What is expected: Repeat verbatim only the lines from the opening of the material below through the one that contains "return at(1, y, u, v)".

Dataset excerpt:
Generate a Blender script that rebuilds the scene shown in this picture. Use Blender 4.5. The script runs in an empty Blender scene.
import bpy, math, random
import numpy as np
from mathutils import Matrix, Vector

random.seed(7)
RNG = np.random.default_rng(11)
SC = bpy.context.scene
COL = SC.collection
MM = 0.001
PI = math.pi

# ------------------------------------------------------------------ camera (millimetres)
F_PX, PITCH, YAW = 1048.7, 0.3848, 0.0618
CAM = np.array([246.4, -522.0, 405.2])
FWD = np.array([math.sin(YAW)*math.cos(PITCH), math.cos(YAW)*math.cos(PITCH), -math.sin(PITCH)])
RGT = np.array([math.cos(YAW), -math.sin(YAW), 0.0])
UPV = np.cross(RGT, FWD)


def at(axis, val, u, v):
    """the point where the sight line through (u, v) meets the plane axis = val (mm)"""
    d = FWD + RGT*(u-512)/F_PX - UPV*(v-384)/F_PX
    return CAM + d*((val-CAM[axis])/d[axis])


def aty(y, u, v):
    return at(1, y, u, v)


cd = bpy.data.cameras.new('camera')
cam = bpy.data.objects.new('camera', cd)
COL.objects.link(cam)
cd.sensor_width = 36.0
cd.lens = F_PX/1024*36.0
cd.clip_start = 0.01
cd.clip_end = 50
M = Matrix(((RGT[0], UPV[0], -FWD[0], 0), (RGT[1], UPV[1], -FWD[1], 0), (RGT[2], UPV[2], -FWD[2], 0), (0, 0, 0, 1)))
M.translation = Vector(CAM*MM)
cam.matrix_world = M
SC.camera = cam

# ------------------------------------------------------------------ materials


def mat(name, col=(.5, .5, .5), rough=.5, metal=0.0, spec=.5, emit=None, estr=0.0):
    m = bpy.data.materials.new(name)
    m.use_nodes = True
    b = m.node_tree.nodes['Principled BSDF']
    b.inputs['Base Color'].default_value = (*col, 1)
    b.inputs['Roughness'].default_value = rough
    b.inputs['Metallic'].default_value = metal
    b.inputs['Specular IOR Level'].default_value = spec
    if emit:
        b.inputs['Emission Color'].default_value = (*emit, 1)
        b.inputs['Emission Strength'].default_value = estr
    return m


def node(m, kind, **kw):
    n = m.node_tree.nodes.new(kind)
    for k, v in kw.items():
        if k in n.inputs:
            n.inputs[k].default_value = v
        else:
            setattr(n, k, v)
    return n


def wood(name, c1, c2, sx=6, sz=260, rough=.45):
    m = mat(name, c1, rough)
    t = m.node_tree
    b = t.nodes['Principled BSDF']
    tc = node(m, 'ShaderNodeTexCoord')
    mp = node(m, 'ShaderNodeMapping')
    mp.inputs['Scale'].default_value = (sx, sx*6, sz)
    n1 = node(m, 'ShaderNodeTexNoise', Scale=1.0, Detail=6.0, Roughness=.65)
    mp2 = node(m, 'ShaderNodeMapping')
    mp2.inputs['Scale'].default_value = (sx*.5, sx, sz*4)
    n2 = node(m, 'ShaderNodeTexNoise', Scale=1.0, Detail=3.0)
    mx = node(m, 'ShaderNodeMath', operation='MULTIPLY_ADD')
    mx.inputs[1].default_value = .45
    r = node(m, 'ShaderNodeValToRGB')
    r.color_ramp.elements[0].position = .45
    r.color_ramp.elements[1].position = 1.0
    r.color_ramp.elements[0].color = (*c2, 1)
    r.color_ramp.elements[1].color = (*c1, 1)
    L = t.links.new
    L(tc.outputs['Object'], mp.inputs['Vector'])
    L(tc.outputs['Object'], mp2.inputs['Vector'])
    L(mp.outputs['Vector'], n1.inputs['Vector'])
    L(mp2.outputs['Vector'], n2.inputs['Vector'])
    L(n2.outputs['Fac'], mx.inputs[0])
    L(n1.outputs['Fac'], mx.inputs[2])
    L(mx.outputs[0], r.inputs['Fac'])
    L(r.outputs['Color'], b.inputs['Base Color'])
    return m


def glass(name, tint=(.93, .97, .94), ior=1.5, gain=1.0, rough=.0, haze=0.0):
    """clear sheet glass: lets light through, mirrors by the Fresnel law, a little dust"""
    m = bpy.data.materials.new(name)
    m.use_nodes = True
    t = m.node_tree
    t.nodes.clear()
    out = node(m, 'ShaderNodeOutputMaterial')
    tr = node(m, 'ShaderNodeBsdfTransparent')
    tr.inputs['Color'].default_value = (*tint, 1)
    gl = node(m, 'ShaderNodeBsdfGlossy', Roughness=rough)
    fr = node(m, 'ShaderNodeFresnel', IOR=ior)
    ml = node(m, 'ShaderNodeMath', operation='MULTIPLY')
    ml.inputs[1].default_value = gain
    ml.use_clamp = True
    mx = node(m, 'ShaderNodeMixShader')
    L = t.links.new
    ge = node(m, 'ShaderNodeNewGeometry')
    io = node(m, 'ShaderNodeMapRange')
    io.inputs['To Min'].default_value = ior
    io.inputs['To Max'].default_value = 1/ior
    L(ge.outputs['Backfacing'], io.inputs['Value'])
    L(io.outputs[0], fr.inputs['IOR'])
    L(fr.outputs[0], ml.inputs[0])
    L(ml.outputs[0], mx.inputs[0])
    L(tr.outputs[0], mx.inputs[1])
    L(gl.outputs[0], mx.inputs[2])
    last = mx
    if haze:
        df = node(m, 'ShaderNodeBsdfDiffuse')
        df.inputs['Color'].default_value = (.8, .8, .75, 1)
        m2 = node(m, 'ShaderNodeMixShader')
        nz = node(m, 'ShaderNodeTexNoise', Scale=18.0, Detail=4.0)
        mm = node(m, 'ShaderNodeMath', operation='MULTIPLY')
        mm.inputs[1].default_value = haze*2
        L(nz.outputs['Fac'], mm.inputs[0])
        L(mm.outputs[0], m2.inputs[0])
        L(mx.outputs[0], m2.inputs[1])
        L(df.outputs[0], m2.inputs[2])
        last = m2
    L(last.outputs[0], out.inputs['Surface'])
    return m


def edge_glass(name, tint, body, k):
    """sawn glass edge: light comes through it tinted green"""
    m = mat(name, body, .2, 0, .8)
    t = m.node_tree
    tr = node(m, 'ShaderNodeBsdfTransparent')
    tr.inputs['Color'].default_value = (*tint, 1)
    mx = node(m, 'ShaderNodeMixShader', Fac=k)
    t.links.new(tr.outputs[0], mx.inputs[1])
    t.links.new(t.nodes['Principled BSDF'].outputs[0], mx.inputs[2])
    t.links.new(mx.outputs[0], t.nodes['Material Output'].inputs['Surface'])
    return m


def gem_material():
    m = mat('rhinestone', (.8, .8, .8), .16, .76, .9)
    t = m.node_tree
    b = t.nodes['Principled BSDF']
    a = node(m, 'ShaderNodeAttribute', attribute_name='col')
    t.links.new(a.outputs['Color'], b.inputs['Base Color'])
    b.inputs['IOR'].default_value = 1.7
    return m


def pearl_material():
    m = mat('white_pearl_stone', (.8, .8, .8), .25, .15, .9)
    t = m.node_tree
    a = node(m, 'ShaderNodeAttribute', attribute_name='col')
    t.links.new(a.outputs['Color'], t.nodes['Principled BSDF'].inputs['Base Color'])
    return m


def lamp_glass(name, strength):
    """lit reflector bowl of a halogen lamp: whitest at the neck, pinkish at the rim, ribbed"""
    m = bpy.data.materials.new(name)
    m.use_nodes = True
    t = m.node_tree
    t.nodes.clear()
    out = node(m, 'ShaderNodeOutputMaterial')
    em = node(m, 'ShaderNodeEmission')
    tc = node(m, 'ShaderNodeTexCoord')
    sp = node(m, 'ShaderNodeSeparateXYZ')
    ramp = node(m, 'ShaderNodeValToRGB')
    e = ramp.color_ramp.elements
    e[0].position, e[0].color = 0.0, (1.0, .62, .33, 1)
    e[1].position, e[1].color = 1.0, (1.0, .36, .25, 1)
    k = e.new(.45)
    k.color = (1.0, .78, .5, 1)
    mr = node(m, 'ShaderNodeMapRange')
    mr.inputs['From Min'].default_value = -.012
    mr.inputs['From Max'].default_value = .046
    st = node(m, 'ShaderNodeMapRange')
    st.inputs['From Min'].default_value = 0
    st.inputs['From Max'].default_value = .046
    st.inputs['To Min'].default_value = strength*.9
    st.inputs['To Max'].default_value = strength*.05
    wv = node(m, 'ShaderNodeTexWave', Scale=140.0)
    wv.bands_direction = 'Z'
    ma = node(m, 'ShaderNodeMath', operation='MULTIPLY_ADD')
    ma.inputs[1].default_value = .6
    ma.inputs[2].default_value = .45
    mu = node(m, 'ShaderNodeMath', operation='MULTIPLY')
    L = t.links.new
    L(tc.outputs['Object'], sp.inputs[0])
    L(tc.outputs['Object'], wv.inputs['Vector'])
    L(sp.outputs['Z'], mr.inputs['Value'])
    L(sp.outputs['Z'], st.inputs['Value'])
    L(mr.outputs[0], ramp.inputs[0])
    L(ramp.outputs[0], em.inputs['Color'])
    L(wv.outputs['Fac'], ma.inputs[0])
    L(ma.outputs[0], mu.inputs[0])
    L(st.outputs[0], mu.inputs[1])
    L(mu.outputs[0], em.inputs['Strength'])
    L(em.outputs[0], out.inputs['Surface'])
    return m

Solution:
Generate a Blender script that rebuilds the scene shown in this picture. Use Blender 4.5. The script runs in an empty Blender scene.
import bpy, math, random
import numpy as np
from mathutils import Matrix, Vector

random.seed(7)
RNG = np.random.default_rng(11)
SC = bpy.context.scene
COL = SC.collection
MM = 0.001
PI = math.pi

# ------------------------------------------------------------------ camera (millimetres)
F_PX, PITCH, YAW = 1048.7, 0.3848, 0.0618
CAM = np.array([246.4, -522.0, 405.2])
FWD = np.array([math.sin(YAW)*math.cos(PITCH), math.cos(YAW)*math.cos(PITCH), -math.sin(PITCH)])
RGT = np.array([math.cos(YAW), -math.sin(YAW), 0.0])
UPV = np.cross(RGT, FWD)


def at(axis, val, u, v):
    """the point where the sight line through (u, v) meets the plane axis = val (mm)"""
    d = FWD + RGT*(u-512)/F_PX - UPV*(v-384)/F_PX
    return CAM + d*((val-CAM[axis])/d[axis])


def aty(y, u, v):
    return at(1, y, u, v)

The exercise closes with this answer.